Das Konzert 30 Jahre Mauerfall am 9. November findet in der Kaiser-Wilhelm-Gedächtnis-Kirche statt, einem Symbolort für Westberlin. Ist der Rundfunkchor Berlin zu einem Chor der ganzen Stadt geworden?

Jörg: Nicht nur zu einem Chor der ganzen Stadt, sondern auch zu einem internationalen Ensemble. Wir wurden von vielen Orchestern international eingeladen und die Arbeitsweise internationalisiert sich so natürlich. Heute haben wir auch viele Nationalitäten im Chor, spiegelbildlich zu Berlin, wo Menschen vieler verschiedener Kulturen zusammenleben und die Stadt reicher machen. Das ist für uns im Chor eine ganz selbstverständliche Sache. Wenn hier jemand vorsingt, dann spielt es keine Rolle, wo die Person herkommt. Es ist toll, dass wir zusammen singen und leben.

Wie viel Ost und West ist heute noch im Chor vorhanden?

Ulrich: Mit der Zeit gab es da beim Arbeiten keinen Unterschied mehr. Aber ich finde schon, dass es teilweise noch Ost und West in den Köpfen gibt. Und es hat ja irgendwie auch seine Berechtigung, dass man sich seine unterschiedlichen Erfahrungen nicht nehmen lässt.
Jörg: Natürlich. Es wäre schade, wenn man seine verschiedenen Identitäten und Erfahrungen negiert und einfach sagt: »Jetzt sind wir alle gleich«. Das ist ja gerade das Interessante an dem wiedervereinigten Deutschland, dass da unterschiedliche Menschen zusammengekommen sind. In unserem Falle hat das, glaube ich, gut geklappt, dass sich verschiedene Lebenswege verbunden haben und der Rundfunkchor Berlin ein erfolgreiches Ensemble geblieben ist und sich weiterentwickelt hat. Für mein Gefühl haben die Erfahrungen aus Ost oder West unsere künstlerische Arbeit eher bereichert. Man kann doch verschiedene Identitäten und Wurzeln in einer guten Gemeinschaft verbinden.

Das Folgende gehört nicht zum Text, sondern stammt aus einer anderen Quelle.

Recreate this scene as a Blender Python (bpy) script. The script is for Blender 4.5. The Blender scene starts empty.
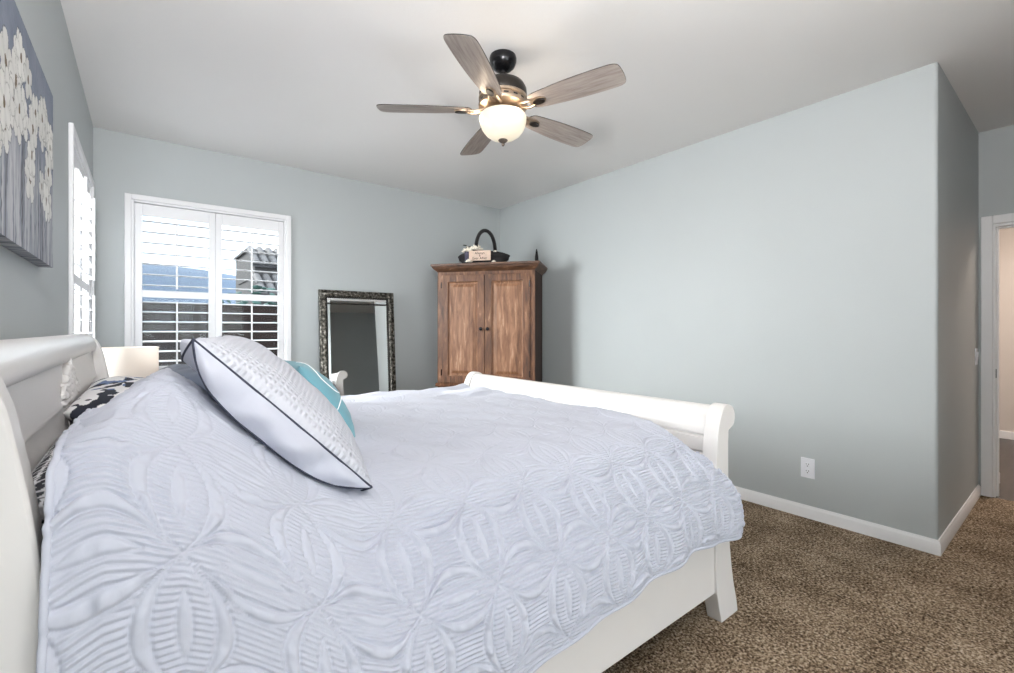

Was für Musik hört ihr privat?

Ulrich: Ich höre mittlerweile gar nicht mehr so viel Musik, weil mir das, was wir selbst machen, eigentlich reicht. Wenn, dann höre ich ausschließlich klassische Musik, sehr ausgewählt. Morgens höre ich Klassikradio und manchmal gehe ich in die Oper oder die Philharmonie.
Jörg: Ich höre sehr gerne Jazz und Musik aus anderen Kulturen. Von den Konzertreisen bringe ich mir immer CDs aus anderen Ländern mit und höre, was da so gesungen oder gespielt wird.

Auf welche Konzerte der aktuellen Saison freut ihr euch besonders?

Jörg: Ich liebe Berlioz’ »La damnation de Faust«. Beethovens 9. Sinfonie finde ich auch immer wieder toll und Mahlers 2. Sinfonie, die »Auferstehungssinfonie«, ist eines meiner Lieblingsstücke. Da kann der Chor in kürzester Zeit alle möglichen Farben präsentieren.
Ulrich: Ich freue mich immer wieder auf A-cappella-Sachen, z.B. die Werke von Brahms, die wir in China singen. Die sind so schön, dass es einem immer noch das Wasser in die Augen treibt. Eigentlich bin ich aber immer mit dem glücklich, was ich gerade machen kann. Wenn man in den Stücken, an denen wir gerade arbeiten, wirklich drin ist, dann ist das immer das Schönste.